Türkiye 19 yıldır baş döndürücü bir değişim ve dönüşüm yaşıyor. Cumhurbaşkanı Erdoğan liderliğinde geride kalan doksan yılın tüm köhnemiş anlayış ve yapıları yerini çağın gereklerine uygun eserlere bıraktı.

Türkiye’yi artık taşıyamayan yönetim sistemi değişti. 2017’deki referandumda parlamenter sistemden Cumhurbaşkanlığı Hükümet Sistemi’ne geçildi.

Şimdi de ekonomik sistemde radikal bir değişime gidiliyor…

Yüksek faiz, yüksek döviz kuru, yüksek enflasyon şeytan üçgenine kıstırılan Türkiye ekonomisi artık dünyadaki değişim ve gelişime ayak uyduramıyor.

Hükümet, yönetim sistemi değişikliğinden sonra şimdi de ekonomik sistem değişikliği için start verdi…

SİYASİ BAĞIMSIZLIK TAMAM SIRA EKONOMİK BAĞIMSIZLIKTA

Yönetim sistemi değişikliğini ayakta tutmak, yaşatmak ve güçlendirmek için ekonomik sistemin değişmesi de kaçınılmazdı!

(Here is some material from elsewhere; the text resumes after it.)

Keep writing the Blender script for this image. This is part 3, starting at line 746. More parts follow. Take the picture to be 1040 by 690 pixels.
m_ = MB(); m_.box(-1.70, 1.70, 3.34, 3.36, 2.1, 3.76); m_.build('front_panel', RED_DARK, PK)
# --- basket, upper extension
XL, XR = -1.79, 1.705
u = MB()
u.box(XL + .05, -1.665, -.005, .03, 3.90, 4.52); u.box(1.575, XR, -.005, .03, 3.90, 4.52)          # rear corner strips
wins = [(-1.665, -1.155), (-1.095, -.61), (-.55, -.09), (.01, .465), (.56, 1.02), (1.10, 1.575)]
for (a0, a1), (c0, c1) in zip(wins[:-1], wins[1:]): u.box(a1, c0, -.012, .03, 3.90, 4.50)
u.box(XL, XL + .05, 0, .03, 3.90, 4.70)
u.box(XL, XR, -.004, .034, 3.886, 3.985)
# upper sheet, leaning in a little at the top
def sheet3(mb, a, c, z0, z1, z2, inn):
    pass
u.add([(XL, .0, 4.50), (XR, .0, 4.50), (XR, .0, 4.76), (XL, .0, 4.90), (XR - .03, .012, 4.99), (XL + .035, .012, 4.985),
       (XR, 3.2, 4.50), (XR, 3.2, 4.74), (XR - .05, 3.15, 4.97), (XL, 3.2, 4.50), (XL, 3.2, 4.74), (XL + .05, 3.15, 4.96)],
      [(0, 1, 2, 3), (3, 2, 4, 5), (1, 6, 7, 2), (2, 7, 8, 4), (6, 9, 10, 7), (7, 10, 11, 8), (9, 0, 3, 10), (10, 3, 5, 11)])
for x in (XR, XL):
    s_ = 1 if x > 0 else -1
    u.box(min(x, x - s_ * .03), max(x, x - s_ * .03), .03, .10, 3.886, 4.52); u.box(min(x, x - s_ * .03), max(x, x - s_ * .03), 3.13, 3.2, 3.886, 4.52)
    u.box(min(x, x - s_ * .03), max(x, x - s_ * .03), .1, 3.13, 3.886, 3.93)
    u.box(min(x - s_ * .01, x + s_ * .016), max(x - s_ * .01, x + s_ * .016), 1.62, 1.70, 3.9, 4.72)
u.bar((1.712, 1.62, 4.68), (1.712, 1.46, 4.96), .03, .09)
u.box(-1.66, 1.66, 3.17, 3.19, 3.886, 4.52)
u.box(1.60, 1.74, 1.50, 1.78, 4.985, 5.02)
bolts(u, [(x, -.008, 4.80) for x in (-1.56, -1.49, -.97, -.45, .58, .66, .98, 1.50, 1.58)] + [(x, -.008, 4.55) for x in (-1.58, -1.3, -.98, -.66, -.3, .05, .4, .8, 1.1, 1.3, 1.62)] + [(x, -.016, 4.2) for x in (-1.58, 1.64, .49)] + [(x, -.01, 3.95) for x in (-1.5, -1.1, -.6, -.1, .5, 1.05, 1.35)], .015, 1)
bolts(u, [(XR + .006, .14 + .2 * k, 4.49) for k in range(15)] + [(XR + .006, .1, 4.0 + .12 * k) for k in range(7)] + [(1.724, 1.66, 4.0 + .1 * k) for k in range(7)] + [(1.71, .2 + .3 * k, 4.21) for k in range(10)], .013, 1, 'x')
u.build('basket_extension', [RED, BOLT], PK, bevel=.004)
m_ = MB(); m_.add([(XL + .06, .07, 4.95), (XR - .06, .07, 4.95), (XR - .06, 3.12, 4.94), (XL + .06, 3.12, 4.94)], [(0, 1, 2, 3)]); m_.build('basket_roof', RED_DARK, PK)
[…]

Cumhurbaşkanımız yönetim sistemi değişikliğine giderken “II. Kurtuluş Savaşı’nı veriyoruz” demişti. Şimdi ekonomik sistem değişikliğine giderken “Ekonomik Kurtuluş Savaşı veriyoruz” diyor.

Cumhurbaşkanı Erdoğan’ın, “Dün kendimizle birlikte tüm mazlum ve mağdurların güvenliği için ne dedik ‘Dünya beşten büyüktür’ diyerek meydan okuduk. Bugün yine kendimizin ve dostlarımızın ekonomik özgürlüğü, refahı, geleceği için ‘Dünya beşten büyüktür’ diyoruz” sözleri yaşanan ve yaşanacak olanların kısa özeti aslında.

Millet olarak Türkiye’nin Ankara’dan yönetilmesi için her iki savaşı da kazanmamız gerekiyor!

Bu da ancak siyasi bağımsızlığı ekonomik bağımsızlıkla desteklediğiniz zaman gerçekleşir…

Hükümet yıllardır yüksek faiz, ithalata dayanan ve sürekli cari açık veren ekonomimizi bu sarmaldan çıkarıp; yatırım ve üretim yapan, istihdam oluşturan ve yüksek ihracat yapan bir ekonomik sisteme dönüştürmek istiyor.

Hükümet, bunun bir ütopya olmadığını, Güney Kore’nin ekonomik modeline benzediğini, yeni modelin meyvelerinin 5/6 ay sonra milletin sofrasında olacağını söylüyor…

YENİ EKONOMİK MODEL SİYASETİ NASIL ETKİLER?

Her değişim ve geçiş süreçlerinde sıkıntılar olur. Bugün Türkiye’nin yaşadığı yüksek döviz kuru ve kontrol edilemeyen fiyat artışları bu dönüşümün doğal sonucudur.

Bu dönüşümün sancılı olacağını, devlet ve halk olarak sıkıntılar yaşayacağımızı, belki de bedeller ödeyeceğimiz biliyoruz.

Erdoğan, sistem değişikliğinde yaşanan sıkıntıların ekonomik model değişikliğinde de yaşanabileceği uyarısında bulunurken halkın moral ve umudunu da pozitif tutmanın önemini biliyor.

“Biz ülkemizde nasıl tüm vatandaşlarımızı en geniş hak ve özgürlüklere kavuşturmuşsak, inşallah ekonomide de yatırım, istihdam, üretim, ihracat, büyüme merkezli yeni programımızla refahı yaygınlaştıracağız. Bugün demokrasiyi konuşuyoruz. İnşallah yarın milletimizin refahını nasıl arttırdığımızın muhasebesini yapacağız…”

Görünen o ki, yol uzun ve engellerle dolu. Mücadele ve savaş çetin olacak. Kazanmanın formülü, devlet ve millet birlikteliği…

Hükümetin bu modeli halka hızlı ve doğru anlatması gerekiyor. Devletin ve milletin zora düşmesinden iktidar çıkarmaya çalışan muhalefete karşı daha güçlü bir duruş gösterilmeli…

İşte o zaman 2023, 2053, 2071 seçimlerini “yerli ve milli” olan partiler kazanır!